PROBLEM TO WORK ON:
Give back only the lines in the records below from the one with "Write a Blender" to the one with "COL=bpy.context.collection", both inclusive, word for word.

INPUT MATERIAL:
+-------+

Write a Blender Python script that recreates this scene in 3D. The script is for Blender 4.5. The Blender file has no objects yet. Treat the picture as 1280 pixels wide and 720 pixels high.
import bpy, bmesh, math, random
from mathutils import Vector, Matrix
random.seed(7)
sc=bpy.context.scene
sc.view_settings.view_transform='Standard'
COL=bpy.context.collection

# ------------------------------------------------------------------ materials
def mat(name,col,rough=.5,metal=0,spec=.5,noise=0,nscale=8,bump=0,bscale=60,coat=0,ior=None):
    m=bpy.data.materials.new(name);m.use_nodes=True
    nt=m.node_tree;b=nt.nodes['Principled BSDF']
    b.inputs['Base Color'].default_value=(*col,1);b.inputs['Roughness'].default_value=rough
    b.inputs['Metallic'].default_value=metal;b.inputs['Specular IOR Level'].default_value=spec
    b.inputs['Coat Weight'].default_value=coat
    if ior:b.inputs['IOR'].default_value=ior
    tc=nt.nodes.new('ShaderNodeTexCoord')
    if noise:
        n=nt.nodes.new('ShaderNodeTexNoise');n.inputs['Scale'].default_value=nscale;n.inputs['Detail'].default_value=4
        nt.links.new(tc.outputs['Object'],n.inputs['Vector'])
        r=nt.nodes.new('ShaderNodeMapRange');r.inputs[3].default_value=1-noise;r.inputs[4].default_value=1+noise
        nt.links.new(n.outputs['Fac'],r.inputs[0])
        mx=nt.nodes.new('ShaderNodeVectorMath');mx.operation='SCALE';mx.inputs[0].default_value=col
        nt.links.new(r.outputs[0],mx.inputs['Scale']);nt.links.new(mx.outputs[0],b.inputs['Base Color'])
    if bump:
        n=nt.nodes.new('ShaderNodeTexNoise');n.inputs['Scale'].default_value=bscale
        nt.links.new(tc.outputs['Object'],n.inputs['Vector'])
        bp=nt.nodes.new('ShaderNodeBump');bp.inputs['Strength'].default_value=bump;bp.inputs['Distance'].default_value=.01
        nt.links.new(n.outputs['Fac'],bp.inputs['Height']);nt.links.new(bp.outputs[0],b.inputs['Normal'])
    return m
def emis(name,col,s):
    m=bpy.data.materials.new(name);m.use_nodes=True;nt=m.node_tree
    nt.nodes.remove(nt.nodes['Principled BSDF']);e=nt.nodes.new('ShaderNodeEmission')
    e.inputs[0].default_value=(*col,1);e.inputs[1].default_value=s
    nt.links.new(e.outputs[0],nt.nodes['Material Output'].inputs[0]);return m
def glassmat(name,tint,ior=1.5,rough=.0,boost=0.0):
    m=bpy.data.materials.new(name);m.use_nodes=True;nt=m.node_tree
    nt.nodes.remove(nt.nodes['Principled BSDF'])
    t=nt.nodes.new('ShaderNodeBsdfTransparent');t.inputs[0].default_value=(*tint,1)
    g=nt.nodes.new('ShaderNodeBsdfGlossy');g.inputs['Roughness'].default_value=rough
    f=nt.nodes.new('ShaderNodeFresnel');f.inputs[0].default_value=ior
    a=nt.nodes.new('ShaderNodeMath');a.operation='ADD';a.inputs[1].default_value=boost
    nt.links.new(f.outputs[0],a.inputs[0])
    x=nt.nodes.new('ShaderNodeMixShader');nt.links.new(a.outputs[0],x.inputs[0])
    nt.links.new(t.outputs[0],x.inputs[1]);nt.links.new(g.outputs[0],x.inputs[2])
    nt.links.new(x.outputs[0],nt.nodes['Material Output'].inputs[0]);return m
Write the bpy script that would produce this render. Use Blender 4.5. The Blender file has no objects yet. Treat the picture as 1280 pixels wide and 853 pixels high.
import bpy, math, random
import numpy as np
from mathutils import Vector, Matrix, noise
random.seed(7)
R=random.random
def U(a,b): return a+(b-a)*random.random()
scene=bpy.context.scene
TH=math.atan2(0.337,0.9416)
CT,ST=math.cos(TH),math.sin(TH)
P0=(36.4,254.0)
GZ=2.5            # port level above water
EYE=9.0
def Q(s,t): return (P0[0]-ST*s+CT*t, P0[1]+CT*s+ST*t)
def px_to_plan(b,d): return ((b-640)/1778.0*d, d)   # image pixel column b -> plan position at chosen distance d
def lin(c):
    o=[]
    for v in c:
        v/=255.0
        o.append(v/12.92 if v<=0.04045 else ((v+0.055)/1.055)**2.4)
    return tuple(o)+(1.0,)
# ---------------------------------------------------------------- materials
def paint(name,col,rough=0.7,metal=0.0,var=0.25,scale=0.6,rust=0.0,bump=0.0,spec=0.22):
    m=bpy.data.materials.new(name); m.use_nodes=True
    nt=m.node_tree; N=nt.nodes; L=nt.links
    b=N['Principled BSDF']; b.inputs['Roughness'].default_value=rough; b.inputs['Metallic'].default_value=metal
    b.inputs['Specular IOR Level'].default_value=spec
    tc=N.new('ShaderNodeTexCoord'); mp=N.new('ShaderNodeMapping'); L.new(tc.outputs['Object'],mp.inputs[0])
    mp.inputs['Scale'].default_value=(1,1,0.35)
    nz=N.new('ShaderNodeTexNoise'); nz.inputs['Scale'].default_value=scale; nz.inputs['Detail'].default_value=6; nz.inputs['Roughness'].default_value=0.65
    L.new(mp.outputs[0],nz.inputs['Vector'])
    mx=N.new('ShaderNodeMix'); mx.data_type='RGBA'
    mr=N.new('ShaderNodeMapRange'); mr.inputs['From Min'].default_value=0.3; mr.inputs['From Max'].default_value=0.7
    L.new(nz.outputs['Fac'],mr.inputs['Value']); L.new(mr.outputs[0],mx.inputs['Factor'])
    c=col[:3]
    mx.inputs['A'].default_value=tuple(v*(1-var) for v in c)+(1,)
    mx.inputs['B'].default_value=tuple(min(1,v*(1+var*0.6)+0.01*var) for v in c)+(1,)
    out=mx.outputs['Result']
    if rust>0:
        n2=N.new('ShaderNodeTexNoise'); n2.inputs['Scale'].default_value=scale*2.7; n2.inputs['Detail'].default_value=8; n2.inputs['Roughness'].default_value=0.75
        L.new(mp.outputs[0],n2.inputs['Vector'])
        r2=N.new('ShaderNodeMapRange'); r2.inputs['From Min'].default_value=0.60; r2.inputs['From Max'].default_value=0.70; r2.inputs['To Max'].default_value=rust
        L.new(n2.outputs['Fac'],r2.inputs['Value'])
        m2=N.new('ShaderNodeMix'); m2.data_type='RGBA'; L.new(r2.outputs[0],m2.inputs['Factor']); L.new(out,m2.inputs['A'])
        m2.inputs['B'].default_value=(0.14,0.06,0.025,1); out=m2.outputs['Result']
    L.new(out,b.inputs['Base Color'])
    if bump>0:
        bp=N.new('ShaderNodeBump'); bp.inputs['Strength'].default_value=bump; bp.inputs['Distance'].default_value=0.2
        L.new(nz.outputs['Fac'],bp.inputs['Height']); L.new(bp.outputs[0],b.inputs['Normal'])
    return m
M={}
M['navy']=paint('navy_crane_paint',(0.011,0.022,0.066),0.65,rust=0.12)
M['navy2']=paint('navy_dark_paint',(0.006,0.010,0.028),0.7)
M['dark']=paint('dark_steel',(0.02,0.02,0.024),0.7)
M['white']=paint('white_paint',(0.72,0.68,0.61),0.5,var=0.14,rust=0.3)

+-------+

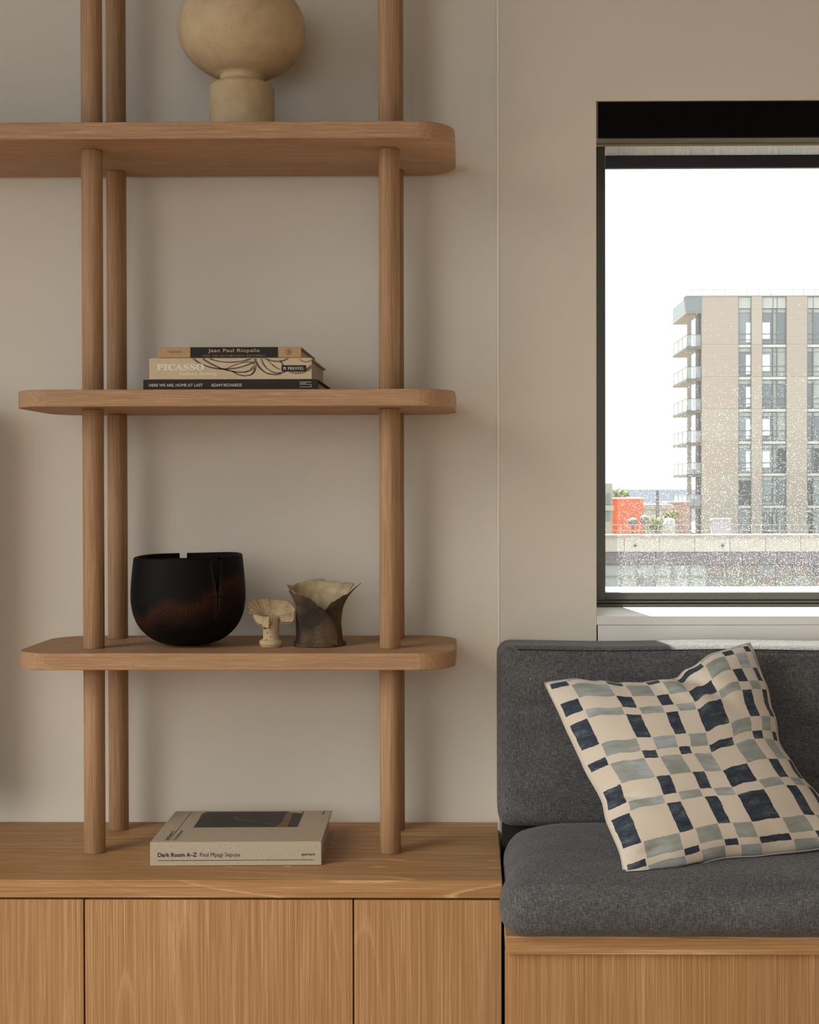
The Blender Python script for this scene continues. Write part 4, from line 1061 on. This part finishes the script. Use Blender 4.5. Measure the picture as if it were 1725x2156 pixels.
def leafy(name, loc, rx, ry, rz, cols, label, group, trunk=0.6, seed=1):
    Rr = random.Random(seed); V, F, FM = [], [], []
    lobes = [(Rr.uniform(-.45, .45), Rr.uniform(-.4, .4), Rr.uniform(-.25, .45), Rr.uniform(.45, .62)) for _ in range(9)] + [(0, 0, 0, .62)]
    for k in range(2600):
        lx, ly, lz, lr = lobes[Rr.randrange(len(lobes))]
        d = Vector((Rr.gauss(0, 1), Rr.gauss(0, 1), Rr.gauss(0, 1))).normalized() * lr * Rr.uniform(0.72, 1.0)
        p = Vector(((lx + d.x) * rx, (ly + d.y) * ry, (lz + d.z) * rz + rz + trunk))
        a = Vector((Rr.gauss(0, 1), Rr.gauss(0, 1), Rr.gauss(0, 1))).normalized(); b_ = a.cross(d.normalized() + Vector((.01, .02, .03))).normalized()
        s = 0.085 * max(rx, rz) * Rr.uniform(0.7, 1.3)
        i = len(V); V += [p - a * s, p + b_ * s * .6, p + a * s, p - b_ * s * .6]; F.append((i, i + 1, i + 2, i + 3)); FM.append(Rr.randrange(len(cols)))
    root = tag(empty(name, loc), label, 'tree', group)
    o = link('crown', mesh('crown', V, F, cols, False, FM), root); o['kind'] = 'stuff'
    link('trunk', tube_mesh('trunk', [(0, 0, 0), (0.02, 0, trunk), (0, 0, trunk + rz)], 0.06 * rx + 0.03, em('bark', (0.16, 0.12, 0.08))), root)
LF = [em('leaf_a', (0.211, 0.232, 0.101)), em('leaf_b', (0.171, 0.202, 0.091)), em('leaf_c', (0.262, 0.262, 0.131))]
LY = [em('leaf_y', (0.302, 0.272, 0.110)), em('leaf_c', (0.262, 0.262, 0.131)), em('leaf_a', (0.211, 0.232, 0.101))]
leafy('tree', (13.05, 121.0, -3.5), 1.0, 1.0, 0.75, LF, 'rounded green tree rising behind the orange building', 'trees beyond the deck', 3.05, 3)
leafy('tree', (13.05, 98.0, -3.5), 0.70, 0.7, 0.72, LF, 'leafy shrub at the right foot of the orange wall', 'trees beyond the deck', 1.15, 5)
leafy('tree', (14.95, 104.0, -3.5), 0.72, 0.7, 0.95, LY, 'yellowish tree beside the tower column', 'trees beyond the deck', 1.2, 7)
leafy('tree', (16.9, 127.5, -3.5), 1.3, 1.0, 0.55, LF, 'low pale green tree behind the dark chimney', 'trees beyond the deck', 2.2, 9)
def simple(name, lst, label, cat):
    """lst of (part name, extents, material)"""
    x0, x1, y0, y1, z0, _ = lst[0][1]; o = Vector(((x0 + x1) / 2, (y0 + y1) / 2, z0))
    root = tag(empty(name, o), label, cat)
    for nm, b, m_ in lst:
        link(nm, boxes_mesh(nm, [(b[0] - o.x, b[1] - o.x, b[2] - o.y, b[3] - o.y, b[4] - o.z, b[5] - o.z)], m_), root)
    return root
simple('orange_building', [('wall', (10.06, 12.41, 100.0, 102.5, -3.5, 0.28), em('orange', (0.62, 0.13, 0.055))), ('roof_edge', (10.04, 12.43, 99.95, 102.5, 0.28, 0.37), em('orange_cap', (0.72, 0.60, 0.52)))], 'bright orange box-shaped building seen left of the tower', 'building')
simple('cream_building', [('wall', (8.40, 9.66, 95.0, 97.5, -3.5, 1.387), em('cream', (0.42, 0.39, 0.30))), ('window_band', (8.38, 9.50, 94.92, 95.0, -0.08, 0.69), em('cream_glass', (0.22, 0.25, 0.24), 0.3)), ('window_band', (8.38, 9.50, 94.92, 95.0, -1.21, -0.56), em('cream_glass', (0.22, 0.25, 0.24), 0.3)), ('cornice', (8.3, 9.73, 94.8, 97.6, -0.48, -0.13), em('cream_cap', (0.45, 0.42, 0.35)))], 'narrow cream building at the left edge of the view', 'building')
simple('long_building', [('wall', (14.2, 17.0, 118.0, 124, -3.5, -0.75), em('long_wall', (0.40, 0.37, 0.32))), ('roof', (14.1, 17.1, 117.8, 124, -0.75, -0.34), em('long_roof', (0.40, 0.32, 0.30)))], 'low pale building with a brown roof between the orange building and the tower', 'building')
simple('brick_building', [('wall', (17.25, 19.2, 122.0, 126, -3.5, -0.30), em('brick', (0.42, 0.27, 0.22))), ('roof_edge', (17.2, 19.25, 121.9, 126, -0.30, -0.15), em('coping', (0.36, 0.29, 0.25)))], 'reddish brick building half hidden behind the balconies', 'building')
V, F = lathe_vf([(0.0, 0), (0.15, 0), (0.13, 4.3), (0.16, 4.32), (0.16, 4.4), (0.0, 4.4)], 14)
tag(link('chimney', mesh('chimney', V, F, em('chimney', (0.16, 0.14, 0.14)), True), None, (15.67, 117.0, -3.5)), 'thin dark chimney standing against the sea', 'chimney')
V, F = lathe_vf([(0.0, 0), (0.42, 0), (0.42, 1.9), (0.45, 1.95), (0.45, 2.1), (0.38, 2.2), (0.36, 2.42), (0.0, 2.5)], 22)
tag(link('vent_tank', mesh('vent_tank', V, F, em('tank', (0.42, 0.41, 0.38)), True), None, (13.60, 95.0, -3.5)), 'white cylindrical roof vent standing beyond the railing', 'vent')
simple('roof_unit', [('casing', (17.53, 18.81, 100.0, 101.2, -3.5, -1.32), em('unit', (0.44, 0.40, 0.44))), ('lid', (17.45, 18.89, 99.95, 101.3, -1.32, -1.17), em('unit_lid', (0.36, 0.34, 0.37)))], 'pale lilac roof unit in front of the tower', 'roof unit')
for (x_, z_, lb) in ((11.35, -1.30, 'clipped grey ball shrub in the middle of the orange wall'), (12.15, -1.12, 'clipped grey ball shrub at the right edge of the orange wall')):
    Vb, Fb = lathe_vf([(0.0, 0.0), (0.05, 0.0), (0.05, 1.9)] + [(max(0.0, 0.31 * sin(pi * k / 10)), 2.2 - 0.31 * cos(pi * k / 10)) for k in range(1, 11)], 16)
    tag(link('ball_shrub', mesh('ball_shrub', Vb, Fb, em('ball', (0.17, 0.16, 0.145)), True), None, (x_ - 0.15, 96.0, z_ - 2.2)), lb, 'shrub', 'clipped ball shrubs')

+-------+

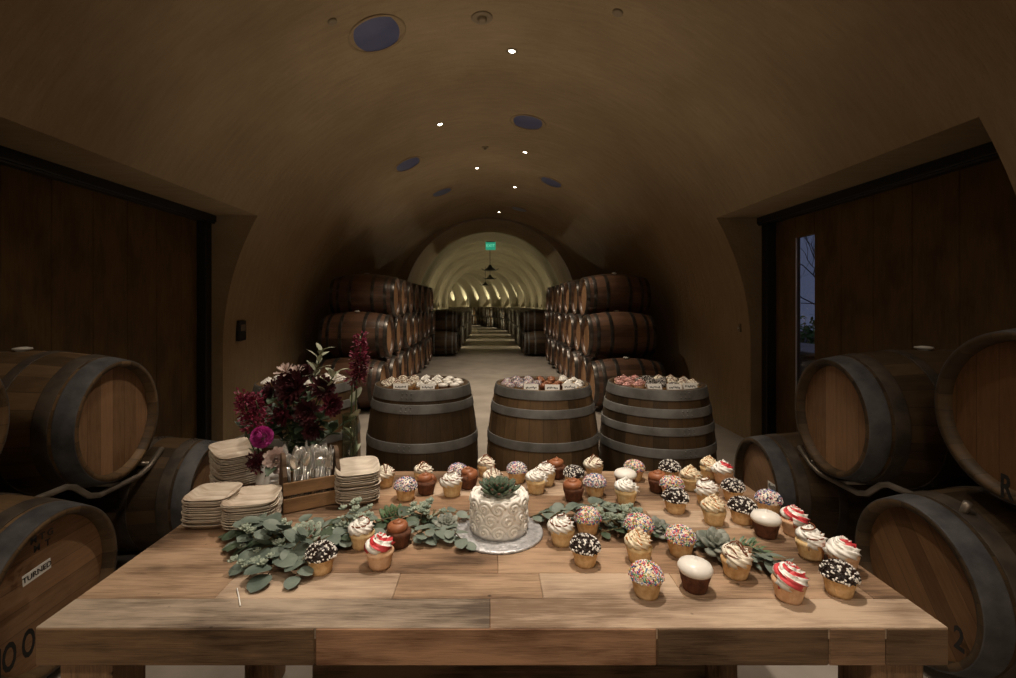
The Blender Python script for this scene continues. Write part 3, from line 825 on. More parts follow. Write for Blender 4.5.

+-------+

CORRECT OUTPUT:
Write a Blender Python script that recreates this scene in 3D. The script is for Blender 4.5. The Blender file has no objects yet. Treat the picture as 1280 pixels wide and 720 pixels high.
import bpy, bmesh, math, random
from mathutils import Vector, Matrix
random.seed(7)
sc=bpy.context.scene
sc.view_settings.view_transform='Standard'
COL=bpy.context.collection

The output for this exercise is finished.